_Given information_
>> BEGIN

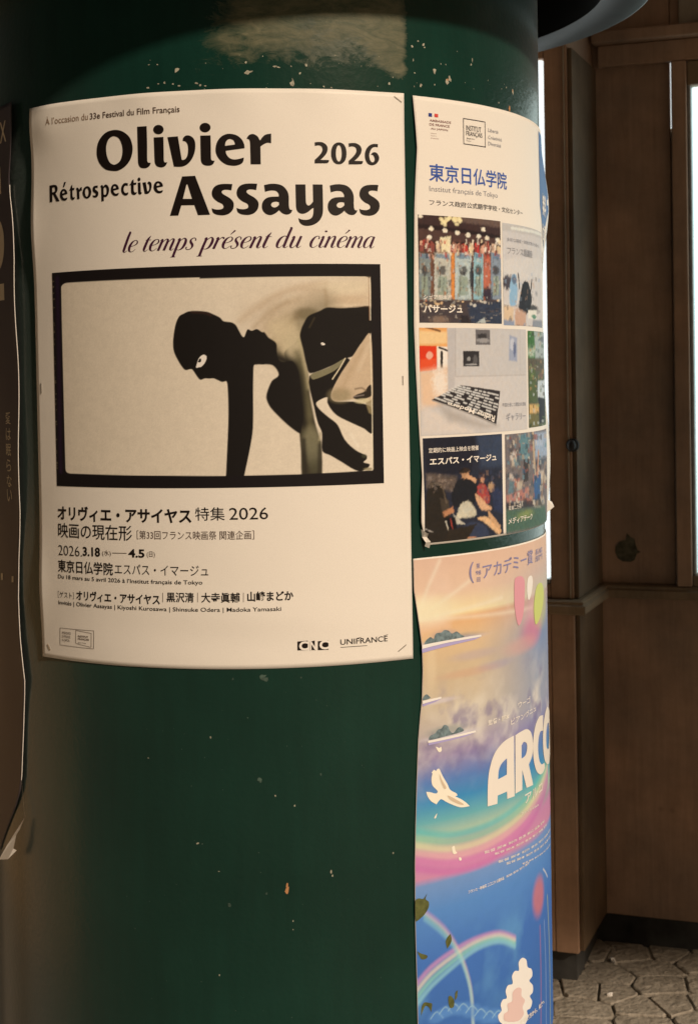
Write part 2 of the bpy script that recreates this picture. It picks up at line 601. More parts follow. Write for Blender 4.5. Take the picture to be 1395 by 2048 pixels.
    b.inputs['Sheen Weight'].default_value = 0.34; b.inputs['Sheen Roughness'].default_value = 0.35; b.inputs['Sheen Tint'].default_value = (0.9, 0.95, 1.0, 1)
    bs = node(nt, 'ShaderNodeMapping'); bs.inputs['Scale'].default_value = (1.0, 1.0, 0.10); Lk.new(tc.outputs['Object'], bs.inputs['Vector'])
    n5 = node(nt, 'ShaderNodeTexNoise', ins={'Scale': 55.0, 'Detail': 6.0, 'Roughness': 0.65}); Lk.new(bs.outputs[0], n5.inputs['Vector'])
    r5 = node(nt, 'ShaderNodeValToRGB')
    r5.color_ramp.elements[0].position = 0.35; r5.color_ramp.elements[1].position = 0.7
    r5.color_ramp.elements[0].color = (0.80, 0.80, 0.80, 1); r5.color_ramp.elements[1].color = (1.25, 1.2, 1.2, 1)
    Lk.new(n5.outputs['Fac'], r5.inputs[0])
    m5 = node(nt, 'ShaderNodeMix', data_type='RGBA', blend_type='MULTIPLY'); m5.inputs['Factor'].default_value = 0.4
    Lk.new(mx.outputs['Result'], m5.inputs['A']); Lk.new(r5.outputs[0], m5.inputs['B']); Lk.new(m5.outputs['Result'], b.inputs['Base Color'])
    n4 = node(nt, 'ShaderNodeTexNoise', ins={'Scale': 140.0, 'Detail': 5.0}); Lk.new(tc.outputs['Object'], n4.inputs['Vector'])
    bp = node(nt, 'ShaderNodeBump', ins={'Strength': 0.16, 'Distance': 0.002}); Lk.new(n4.outputs['Fac'], bp.inputs['Height']); Lk.new(bp.outputs[0], b.inputs['Normal'])
    return m


M = {}
M['wood'] = wood_mat('brown_wood', (0.28, 0.192, 0.140), (0.45, 0.315, 0.232), 14)
M['wood_pale'] = wood_mat('weathered_wood', (0.17, 0.130, 0.086), (0.29, 0.225, 0.155), 14)
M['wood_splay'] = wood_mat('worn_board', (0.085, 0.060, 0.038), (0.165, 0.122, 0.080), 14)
M['wood_grey'] = wood_mat('grey_board', (0.22, 0.20, 0.17), (0.36, 0.33, 0.28), 10)
M['plinth'] = flat('dark_stone', (0.045, 0.047, 0.048), 0.75, noise=0.75, scale=9)
M['pane'] = flat('lit_pane', (0.8, 0.85, 0.85), 0.3, emit=((0.82, 0.93, 0.95), 1.15))
M['pane_mint'] = flat('lit_glass', (0.75, 0.85, 0.82), 0.3, emit=((0.68, 0.86, 0.85), 1.5))
M['metal'] = flat('dull_metal', (0.35, 0.36, 0.36), 0.4, metallic=0.6, noise=0.2)
M['iron'] = flat('dark_iron', (0.02, 0.02, 0.022), 0.5, metallic=0.3, noise=0.3)
M['cap'] = flat('dark_cap_paint', (0.022, 0.029, 0.030), 0.45, noise=0.35, scale=25)
M['shaft'] = shaft_mat()
M['paper'] = paper_mat('poster_paper', (0.80, 0.79, 0.76))
M['print'] = print_mat('printed_paper')
M['ink'] = flat('black_ink', tuple(ink((22, 13, 10))), 0.5)
M['ink_soft'] = flat('thin_ink', tuple(ink((84, 62, 48))), 0.5)
M['ink_purple'] = flat('purple_ink', tuple(ink((66, 24, 46))), 0.5)
M['ink_blue'] = flat('blue_ink', tuple(ink((62, 88, 152))), 0.5)
M['ink_grey'] = flat('grey_ink', tuple(ink((150, 142, 138))), 0.5)
M['ink_dark'] = flat('slate_ink', tuple(ink((70, 62, 60))), 0.5)
M['ink_brown'] = flat('russet_ink', tuple(ink((140, 92, 80))), 0.5)
M['ink_violet'] = flat('violet_ink', tuple(ink((140, 130, 158))), 0.5)
M['white'] = flat('white_print', (0.80, 0.79, 0.77), 0.5)
M['flag_blue'] = flat('flag_blue', tuple(ink((48, 60, 118))), 0.5)
M['flag_red'] = flat('flag_red', tuple(ink((214, 72, 60))), 0.5)
M['steel'] = flat('staple_steel', (0.55, 0.53, 0.5), 0.3, metallic=0.9)
M['chip'] = flat('pale_paint_chip', (0.34, 0.34, 0.28), 0.7, noise=0.4, scale=200)
M['chip_ochre'] = flat('rusty_chip', (0.42, 0.22, 0.10), 0.8)
M['beige'] = flat('beige_print', (0.62, 0.55, 0.42), .6)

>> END

_Description of the task_
Return all of the data exactly as written, and drop the pictures.

_Correct output_
Write part 2 of the bpy script that recreates this picture. It picks up at line 601. More parts follow. Write for Blender 4.5. Take the picture to be 1395 by 2048 pixels.
    b.inputs['Sheen Weight'].default_value = 0.34; b.inputs['Sheen Roughness'].default_value = 0.35; b.inputs['Sheen Tint'].default_value = (0.9, 0.95, 1.0, 1)
    bs = node(nt, 'ShaderNodeMapping'); bs.inputs['Scale'].default_value = (1.0, 1.0, 0.10); Lk.new(tc.outputs['Object'], bs.inputs['Vector'])
    n5 = node(nt, 'ShaderNodeTexNoise', ins={'Scale': 55.0, 'Detail': 6.0, 'Roughness': 0.65}); Lk.new(bs.outputs[0], n5.inputs['Vector'])
    r5 = node(nt, 'ShaderNodeValToRGB')
    r5.color_ramp.elements[0].position = 0.35; r5.color_ramp.elements[1].position = 0.7
    r5.color_ramp.elements[0].color = (0.80, 0.80, 0.80, 1); r5.color_ramp.elements[1].color = (1.25, 1.2, 1.2, 1)
    Lk.new(n5.outputs['Fac'], r5.inputs[0])
    m5 = node(nt, 'ShaderNodeMix', data_type='RGBA', blend_type='MULTIPLY'); m5.inputs['Factor'].default_value = 0.4
    Lk.new(mx.outputs['Result'], m5.inputs['A']); Lk.new(r5.outputs[0], m5.inputs['B']); Lk.new(m5.outputs['Result'], b.inputs['Base Color'])
    n4 = node(nt, 'ShaderNodeTexNoise', ins={'Scale': 140.0, 'Detail': 5.0}); Lk.new(tc.outputs['Object'], n4.inputs['Vector'])
    bp = node(nt, 'ShaderNodeBump', ins={'Strength': 0.16, 'Distance': 0.002}); Lk.new(n4.outputs['Fac'], bp.inputs['Height']); Lk.new(bp.outputs[0], b.inputs['Normal'])
    return m


M = {}
M['wood'] = wood_mat('brown_wood', (0.28, 0.192, 0.140), (0.45, 0.315, 0.232), 14)
M['wood_pale'] = wood_mat('weathered_wood', (0.17, 0.130, 0.086), (0.29, 0.225, 0.155), 14)
M['wood_splay'] = wood_mat('worn_board', (0.085, 0.060, 0.038), (0.165, 0.122, 0.080), 14)
M['wood_grey'] = wood_mat('grey_board', (0.22, 0.20, 0.17), (0.36, 0.33, 0.28), 10)
M['plinth'] = flat('dark_stone', (0.045, 0.047, 0.048), 0.75, noise=0.75, scale=9)
M['pane'] = flat('lit_pane', (0.8, 0.85, 0.85), 0.3, emit=((0.82, 0.93, 0.95), 1.15))
M['pane_mint'] = flat('lit_glass', (0.75, 0.85, 0.82), 0.3, emit=((0.68, 0.86, 0.85), 1.5))
M['metal'] = flat('dull_metal', (0.35, 0.36, 0.36), 0.4, metallic=0.6, noise=0.2)
M['iron'] = flat('dark_iron', (0.02, 0.02, 0.022), 0.5, metallic=0.3, noise=0.3)
M['cap'] = flat('dark_cap_paint', (0.022, 0.029, 0.030), 0.45, noise=0.35, scale=25)
M['shaft'] = shaft_mat()
M['paper'] = paper_mat('poster_paper', (0.80, 0.79, 0.76))
M['print'] = print_mat('printed_paper')
M['ink'] = flat('black_ink', tuple(ink((22, 13, 10))), 0.5)
M['ink_soft'] = flat('thin_ink', tuple(ink((84, 62, 48))), 0.5)
M['ink_purple'] = flat('purple_ink', tuple(ink((66, 24, 46))), 0.5)
M['ink_blue'] = flat('blue_ink', tuple(ink((62, 88, 152))), 0.5)
M['ink_grey'] = flat('grey_ink', tuple(ink((150, 142, 138))), 0.5)
M['ink_dark'] = flat('slate_ink', tuple(ink((70, 62, 60))), 0.5)
M['ink_brown'] = flat('russet_ink', tuple(ink((140, 92, 80))), 0.5)
M['ink_violet'] = flat('violet_ink', tuple(ink((140, 130, 158))), 0.5)
M['white'] = flat('white_print', (0.80, 0.79, 0.77), 0.5)
M['flag_blue'] = flat('flag_blue', tuple(ink((48, 60, 118))), 0.5)
M['flag_red'] = flat('flag_red', tuple(ink((214, 72, 60))), 0.5)
M['steel'] = flat('staple_steel', (0.55, 0.53, 0.5), 0.3, metallic=0.9)
M['chip'] = flat('pale_paint_chip', (0.34, 0.34, 0.28), 0.7, noise=0.4, scale=200)
M['chip_ochre'] = flat('rusty_chip', (0.42, 0.22, 0.10), 0.8)
M['beige'] = flat('beige_print', (0.62, 0.55, 0.42), .6)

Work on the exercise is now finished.